Culture, nation-state, nationality, country: these are not synonyms.
Culture is far more granular and layered than nationality. Nationality is something that stops at borders.
And let's get something very clear here. State and country are not synonyms. A state is a power structure. A country is a region.
I don't identify with the state. The state is not my identity. The state is a bureaucratic structure. A polity made by people. The institutions of the state are just constructs. The peoples of the region are not those constructs.
The political affairs of humans come and go. The lines we draw on maps do not exist in the dirt on the land that those maps describe. Even check points erected according to those maps will crumble if not maintained.
Saying I don't identify with those structures is not saying "I hate this country". I don't hate this country. I don't hate the people or the cultures of this country.
I was born and raised on an archipelago known as the British Isles. Because of the political baggage that comes with the term "British", people in Ireland contest that name. I personally like to refer to the archipelago as "these islands". One day it may not be a political statement to say "British". But for many it still is. One day we may be able to say British in the way Norwegians and Swedes can say Scandinavian. I would like that. I hope it comes soon. But it hasn’t come yet.
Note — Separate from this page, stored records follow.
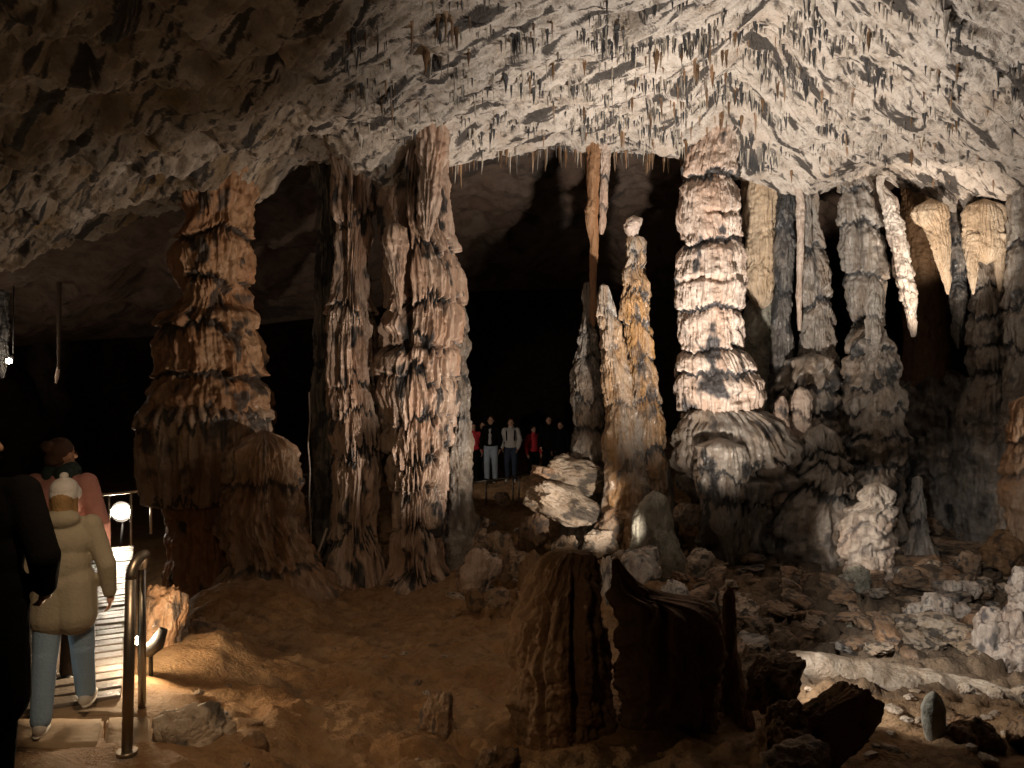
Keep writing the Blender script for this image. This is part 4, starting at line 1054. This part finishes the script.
FP = [ # distant visitors
 ('distant visitor at far left of the group in a red top', 473, 20.9, 1.60, red, black, None, None, PI+.3, None),
 ('distant visitor in a black jacket beside the red top', 483, 21.2, 1.66, black, black, None, None, PI-.3, None),
 ('distant visitor in an open black jacket over grey shirt and pale jeans', 491, 20.6, 1.76, black, mjean, greyc, None, PI-.2, None),
 ('distant visitor in a pale jacket with a dark bag, centre of the group', 511, 20.6, 1.70, palec, dkjean, None, black, PI-.1, None),
 ('distant visitor in a red jacket half lost in the dark, between two pairs', 533, 21.2, 1.55, red, black, None, None, PI+.6, None),
 ('distant tall visitor in dark clothes, standing right of centre', 549, 20.8, 1.78, black, black, None, None, PI, None),
 ('distant visitor in a dark jacket at far right of the group', 561, 20.6, 1.62, black, black, None, None, PI-.5, None)]
for i, (lab, px, Y, h, tp, lg, inn, pack, hd, _) in enumerate(FP):
    x = (px-512)/F*Y
    person(lab, (x, Y, P(px, 482, Y).z), h, hd, tp, lg, shoe_d if i != 3 else shoe_w, M['hair_brown'] if i in (2, 3) else M['hair_black'], vox=.013, inner=inn, pack=pack, hairstyle='long' if i in (3, 4, 6) else 'short', stride=.25 if i % 2 else -.2,
           arms=[((-.25, .0, 1.12), (-.20, .12, .90)), ((.25, .0, 1.12), (.22, .14, .92))] if i % 2 else None)
# platform the visitors stand on
boulder('broad flat dark rock platform under the distant visitors', 462, 580, 482, 512, 21.0, 701, 'rubble', (0, 0, 0), .55, cuts=4, bump=.02, name='rock_platform', cat='rock', sub=5, strat=0)

# low lamp tucked behind the near handrail
LOW = P(141, 648, 5.45)
ll = empty('path_lamp', Vector((LOW.x, LOW.y, gz(LOW.x, LOW.y)))); tag(ll, 'low hooded lamp tucked between the near handrail and the tan leaning rock', 'lamp')
bm = bmesh.new(); bmesh.ops.create_uvsphere(bm, u_segments=16, v_segments=8, radius=.03)
me = bpy.data.meshes.new('bulb'); bm.to_mesh(me); bm.free(); o = link('bulb', me, M['lens'], ll); o.location = LOW+Vector((-.01, -.02, .06))-Vector(ll.location)
link('hood', tube_mesh('hood', rel(ll, [LOW+Vector((.0, .02, -.03)), LOW+Vector((.05, .01, -.02)), LOW+Vector((.11, 0, .03)), LOW+Vector((.15, .02, .13))]), [.03, .05, .055, .03], 14), M['housing'], ll)
link('stem', tube_mesh('stem', rel(ll, [LOW+Vector((.06, .02, -.02)), Vector((LOW.x+.06, LOW.y+.02, gz(LOW.x, LOW.y)-.03))]), .015), M['housing'], ll)
# floodlight body and lens
FLP = P(683, 641, 6.5)
link('housing', tube_mesh('housing', rel(fl, [FLP+Vector((0, -.03, .0)), FLP+Vector((.0, .07, .04))]), [.075, .10], 16), M['housing'], fl)
bm = bmesh.new(); bmesh.ops.create_uvsphere(bm, u_segments=16, v_segments=8, radius=.085)
for v in bm.verts: v.co.y *= .25
me = bpy.data.meshes.new('lens'); bm.to_mesh(me); bm.free(); o = link('lens', me, M['lens2'], fl); o.location = FLP+Vector((0, .085, .045))-Vector(fl.location)
link('stand', tube_mesh('stand', rel(fl, [FLP, FLP-Vector((0, 0, .35))]), .02), M['housing'], fl)

# ------------------------------------------------------------------ lights
def spot(loc, target, energy, color, angle, blend=.5, size=.12, name='flood'):
    l = bpy.data.lights.new(name, 'SPOT'); l.energy = energy; l.color = color; l.spot_size = math.radians(angle); l.spot_blend = blend; l.shadow_soft_size = size
    o = bpy.data.objects.new(name, l); COL.objects.link(o); o.location = loc
    d = Vector(target)-Vector(loc); o.rotation_euler = d.to_track_quat('-Z', 'Y').to_euler(); return o
def point(loc, energy, color, size=.1, name='bulb'):
    l = bpy.data.lights.new(name, 'POINT'); l.energy = energy; l.color = color; l.shadow_soft_size = size
    o = bpy.data.objects.new(name, l); COL.objects.link(o); o.location = loc; return o
W = (1, .84, .68); N = (1, .92, .82); O = (1, .66, .36)
spot((2.15, 7.4, -.45), P(712, 200, 11.3), 610, W, 78, .7, .05, 'stump_flood')
spot((1.72, 9.1, -.25), P(568, 495, 11.6), 170, W, 40, .8, .05, 'pile_fill')  # added to brighten the boulder pile
spot((1.0, 7.0, -.25), P(352, 300, 11.6), 420, W, 34, .7, .05, 'second_column_fill')  # narrow beam added to brighten the second column
spot((1.95, 8.95, -.30), P(425, 345, 11.5), 600, W, 66, .6, .05, 'side_flood')
spot(P(735, 600, 7.6)+Vector((0, 0, .15)), P(730, 80, 10.0), 1650, N, 96, 1.0, .08, 'roof_flood')
spot((6.2, 6.8, -.1), P(870, 260, 11.8), 190, W, 50, .7, .06, 'column_flood')
spot((2.2, 4.6, 1.1), P(985, 615, 8.0), 230, N, 46, .6, .03, 'rubble_flood')
spot((1.72, 5.75, .02), P(950, 690, 6.0), 80, N, 84, .5, .03, 'floor_flood')
spot(P(990, 400, 9.8), P(935, 250, 11.7), 480, W, 46, .5, .05, 'drape_flood')
spot((2.6, 8.0, .2), P(868, 530, 9.9), 150, W, 30, .5, .05, 'stalagmite_flood')
point(LP+Vector((0, -.22, 0)), 35, W, .1, 'path_lamp')
point(LOW+Vector((.03, -.05, .14)), 40, (1, .74, .46), .05, 'low_path_lamp')
spot((-1.3, 2.5, 2.4), P(300, 690, 6.2), 120, (1, .70, .42), 76, 1.0, .10, 'mud_fill')  # unseen warm fill from near the camera, added for the mud floor
spot((-4.6, 8.4, -.9), P(90, 130, 9), 90, (1, .74, .48), 110, 1.0, .10, 'left_roof_fill')  # weak uplight added to lift the far left ceiling
spot((-7.2, 10.5, -.6), P(90, 292, 16), 110, (1, .74, .50), 85, 1.0, .10, 'left_vault_fill')  # weak spot added so the left vault shows
point(P(9, 361, 14.8), 8, W, .05, 'edge_lamp')
spot(P(430, 430, 16.6), P(515, 445, 20.5), 85, W, 60, .6, .08, 'visitor_fill')  # added light on the distant visitors, no source seen

w = bpy.data.worlds.new('World'); C.world = w; w.use_nodes = True
w.node_tree.nodes['Background'].inputs[0].default_value = (.05, .04, .035, 1); w.node_tree.nodes['Background'].inputs[1].default_value = .02

cam = bpy.data.cameras.new('Camera'); co = bpy.data.objects.new('Camera', cam); COL.objects.link(co)
cam.sensor_width = 36; cam.lens = 36*F/1024; cam.clip_end = 200
co.location = (0, 0, CAMZ); co.rotation_euler = (PI/2, 0, 0); C.camera = co
C.view_settings.view_transform = 'Standard'; C.view_settings.look = 'None'; C.view_settings.gamma = 1; C.view_settings.exposure = 0
try: C.view_settings.use_curve_mapping = False
except Exception: pass
C.cycles.use_denoising = True; C.cycles.max_bounces = 5; C.cycles.diffuse_bounces = 2
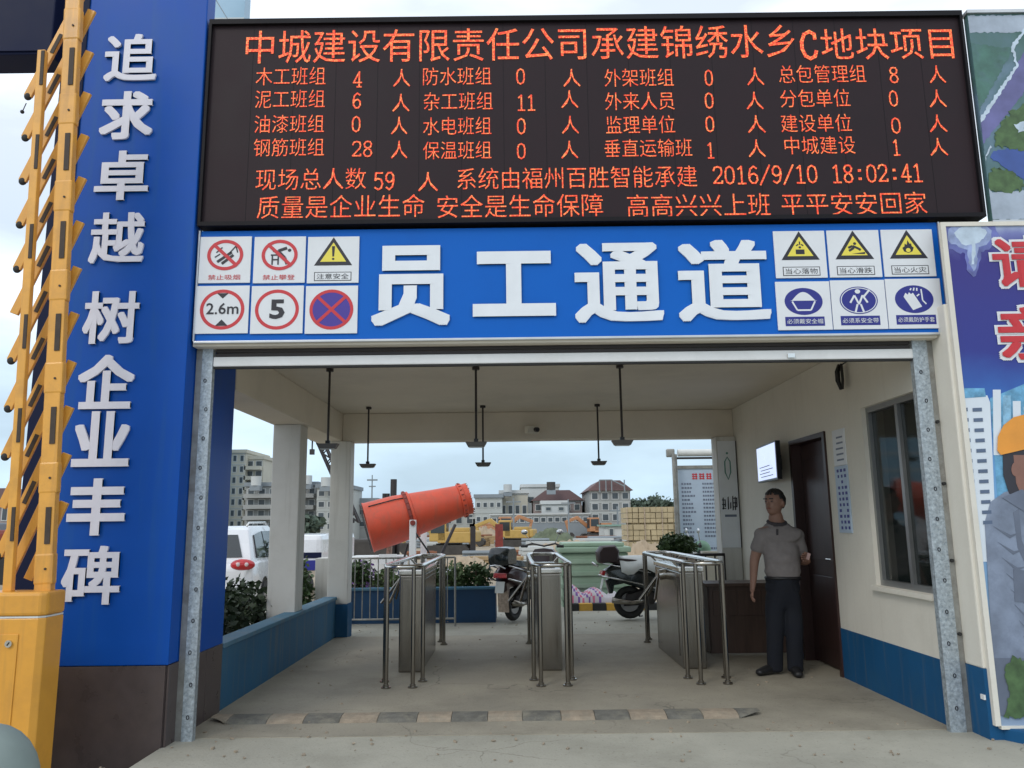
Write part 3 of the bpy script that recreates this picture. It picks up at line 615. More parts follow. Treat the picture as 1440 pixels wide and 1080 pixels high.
# 9 fire
t, cx, cz, hw, hh = plate(1237, 324, 1309, 390, 'white plate with a yellow triangle warning of fire, top right corner of the blue sign')
c = tri(t, cx, cz, hw, hh, .26, .74); z = c[1]
shp(t, 'flame', [(cx-hw*.17, z-hh*.20), (cx-hw*.22, z-hh*.05), (cx-hw*.13, z+hh*.02), (cx-hw*.12, z+hh*.13), (cx-hw*.04, z+hh*.08), (cx+hw*.0, z+hh*.28), (cx+hw*.08, z+hh*.12), (cx+hw*.13, z+hh*.14), (cx+hw*.15, z+hh*.02), (cx+hw*.22, z-hh*.04), (cx+hw*.16, z-hh*.20), (cx, z-hh*.27)], 'print_black', 2)
disc(t, cx+hw*.0, z-hh*.15, hw*.09, hh*.09, 'print_yellow', 3, 'flame_core', 14); boxed(t, '当心火灾', cx, cz, hw, hh)
def blueplate(*a):
    t, cx, cz, hw, hh = plate(*a); c = cz+hh*.17
    disc(t, cx, c, hw*.70, hh*.56, 'print_blue', 0)
    shp(t, 'caption_field', [(cx-hw*.72, cz-hh*.84), (cx+hw*.72, cz-hh*.84), (cx+hw*.72, cz-hh*.46), (cx-hw*.72, cz-hh*.46)], 'print_blue', 0)
    return t, cx, cz, hw, hh, c
t, cx, cz, hw, hh, c = blueplate(1089, 397, 1165, 465, 'white plate with a blue disc showing a head in a safety helmet')
shp(t, 'helmet', [(cx-hw*.42+hw*.84*i/10, c+hh*.05+hh*.34*math.sin(math.pi*i/10)) for i in range(11)]+[(cx+hw*.5, c+hh*.03), (cx-hw*.5, c+hh*.03)], 'plate_white', 1)
strips(t, 'face_outline', [((cx-hw*.42, c), (cx-hw*.25, c-hh*.36)), ((cx-hw*.25, c-hh*.36), (cx+hw*.25, c-hh*.36)), ((cx+hw*.25, c-hh*.36), (cx+hw*.42, c))], 'plate_white', hw*.06, 1)
caption(t, '必须戴安全帽', cx, cz, hw, hh, -.65, 'plate_white', .66, .10)
t, cx, cz, hw, hh, c = blueplate(1166, 395, 1242, 464, 'white plate with a blue disc showing a figure in a harness')
ringp(t, cx, c, hw*.66, hh*.52, hw*.03, 'plate_white', 1)
disc(t, cx-hw*.02, c+hh*.36, hw*.10, hh*.09, 'plate_white', 1, 'head', 14)
strips(t, 'harness_figure', [((cx-hw*.15, c+hh*.2), (cx, c-hh*.16)), ((cx+hw*.15, c+hh*.2), (cx, c-hh*.16)), ((cx-hw*.15, c+hh*.2), (cx-hw*.32, c-hh*.1)), ((cx+hw*.15, c+hh*.2), (cx+hw*.32, c-hh*.1)), ((cx-hw*.06, c-hh*.16), (cx-hw*.16, c-hh*.5)), ((cx+hw*.06, c-hh*.16), (cx+hw*.16, c-hh*.5)), ((cx+hw*.2, c+hh*.15), (cx+hw*.42, c+hh*.42))], 'plate_white', hw*.07, 2)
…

I am not, by the way, saying nobody feels British. Nor am I saying that by not feeling British I am "above" anything. I am saying that identity is not something we can just assume falls into the borders we ourselves have drawn.
I feel Scottish and European, and I want one day to be able to put a name to These Islands without assumptions being made. But those identities for me are not the governments or institutions of government.
Although I am Scottish, I speak English. This is an example of why it is nonsense to imagine culture stops at borders. Nor is culture homogenous within borders.
I grew up north of the Highland Boundary fault in a place that had not long previously had Gaelic as its majority language. When I grew up there, only very few old people still knew any Gaelic. And yet local church services had been held in Gaelic until the 1930s. But in my day, only a few decades later, that was all forgotten.
My parents, though, were not raised there. My Dad came from Blantyre, my mother from Galashiels. The varieties of dialect they brought to my childhood included words and syntax I didn't hear elsewhere locally when I was growing up. And the dialect of Galashiels is very different from the dialect of Blantyre.
The local traditions of those places differ, too, as did the employment opportunities in my parents' youths.
All of this stuff overlaps, layers, mingles. And I love it.
I am not blind to culture. Culture enriches our lives. When I speak to people from Galashiels I want to hear the accent and vocabulary. Just as when I visit my wife's home in Staffordshire. And when I talk to my Syrian musician friend, I want to hear about his culture, folk tunes, his words for things, his way of seeing the world. Why would I want to be blind to that? It's fascinating!
When I visit the part of Staffordshire my wife grew up in, many of the older people have ways of saying things that the younger people don't. Because culture is ever changing. I knew my wife's grandparents, now long dead, and their irregular plural of house, houzen. You don't hear people say that now. And that too is fascinating. Why would I want to be blind to that? I don't! I'm glad I heard houzen spoken, but I'm also intrigued that it has gone the way of other -en plurals in English. Why now? Why did it hang on so long there? But also what was it that finally made it follow the trend and vanish?
Why would I want to be blind to all that? The change is as interesting as the existence of the outlier in the first place!
What I don't do is to imagine those things extend all the way to nation-state borders and stop dead at them.
I know I've used the term border a lot in a thread about immigration. And the danger is that people will therefore make assumptions about what that means about the policies I "want". That would be to miss the point.
The point is that these things are of different orders. Policy and culture are like apples and chalk.